Overall, I traveled a little less in 2017 compared to 2016. My biking was down (I no longer commute downtown every day), but train travel was up, since I now live next to a MAX stop. I biked a total of 1,149 miles in 2017, down from 1,529 in 2016. I flew 44,796 miles in 2017, down from 55,271 in 2016. I spent only a little more time in cars this year, my least-used mode of transport other than walking. Car trips include me driving a car2go (very rarely), getting a ride in someone else's car, as well as taxis and Lyft rides. Sadly my bike mileage was just shy of 2x my car mileage, so perhaps I should make it my 2018 goal to double my car mileage on bikes.
While my plane trips dominate in mileage, the time spent in each mode tells a very different story.
I spent more time on my bicycle than any other mode of transport! 126 hours on bikes, and the next highest mode is 101 hours on planes.
My beverage consumption was split almost 50/50 between alcoholic and caffeinated beverages, with very little of anything else. (I don't track my plain water consumption because I drink way too much water to track it easily.) Out of 1,794 beverages consumed, only 5.7% were non-caffeinated and non-alcoholic.
My top drinks of 2017 were: Americano (coffee), Beer, Coffee, and the Boulevardier cocktail.
Overall, I tracked 16 different types of coffee, and 24 named cocktails. I lump specialty cocktails together and track them just as "Cocktail" otherwise it would take too long to enter all the data.
My cocktail of choice this year was apparently the Boulevardier, followed by the Negroni. I will also note that the Vieux Carré is way up there, which is notable because that is one that I don't make at home, I only have it at Imperial in Downtown Portland. It's $5 during happy hour so it's hard to pass up!
All this data is collected by my own tools and stored in my website. You can see the individual entries for each bike ride, walk, and other transport, as well as everything I eat and drink.
For tracking food, I use a web app, Teacup, which I bookmark to my phone's home screen. The interface prompts me with the most often used food and drink, and I can also type in new values if I need to.
For my trip tracking, I use my GPS tracking app, Overland, which I recently published to the iOS App Store! It's a pretty barebones app, but it works well.
It tracks my location all the time, which is used to geotag all my posts, as well as provide the weather information for the posts. It also lets me choose a mode of transport and start tracking a trip. Overland first sends the data to my Compass database, which then sends trips to my server which adds a map image and stores it on disk. Later I can query the server to find all the trip and the time/distance for each.
I'm super happy to be able to add myself to the list of people who publish weather info in their posts!
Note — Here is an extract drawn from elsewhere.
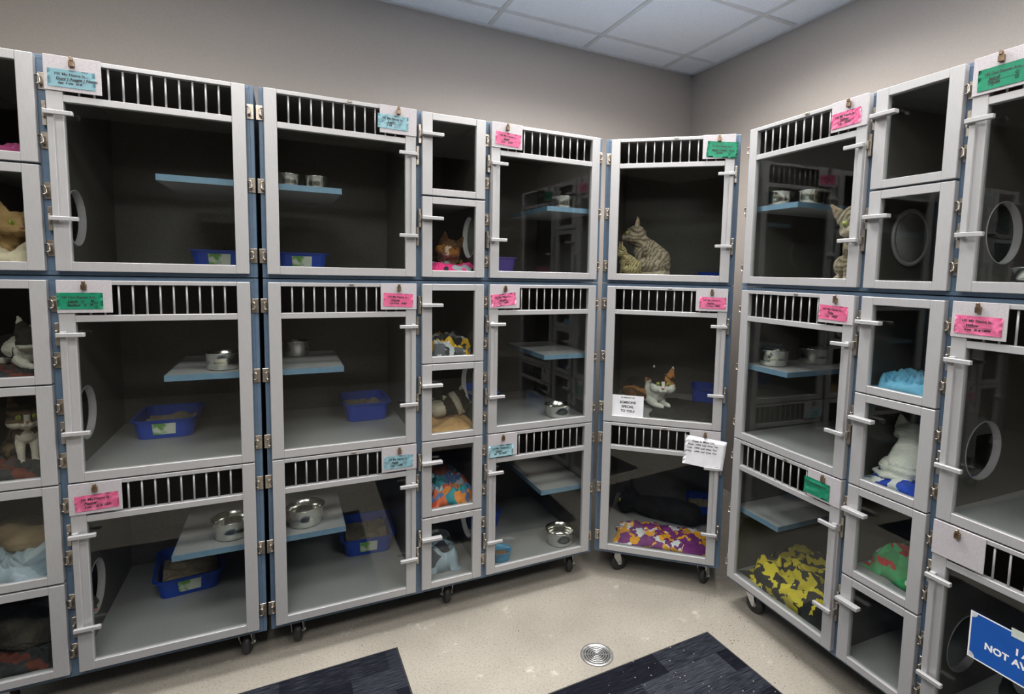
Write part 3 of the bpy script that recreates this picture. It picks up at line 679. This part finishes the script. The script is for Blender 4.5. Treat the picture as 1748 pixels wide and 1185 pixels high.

I've had a long-standing goal to include weather info on all of my posts on my site! In fact, I actually started collecting historical weather info just so that I could backfill the data on my site once I added the feature. The weather database I've been collecting goes back to 2012! I decided it's been long enough and bit the bullet and sat down to finally knock it out.
I've had the current weather up in my website header since 2016, and it turns out that I was able to reuse a lot of that existing code.
Today I finally added support for storing weather info per post, and adding it when new posts are created. The weather is based on my current location, which I've already been automatically including in my posts for a long time. So now, when a new post is created, if the cached weather info that is shown in the header is recent enough, it bakes it into the post's storage file.
Now my posts will all have little weather icons and the current temperature!
I decided on using an icon font for the weather icons so that they are all visually consistent and inline with the text. The icon set I'm using is http://erikflowers.github.io/weather-icons/ The weather info itself comes from Wunderground, although I may switch to Dark Sky in the future since they have a higher per-day API limit.
I also decided to put the weather info on the same line as the location name, since I feel like this information very closely linked to the location. (It's also stored in the location property internally.)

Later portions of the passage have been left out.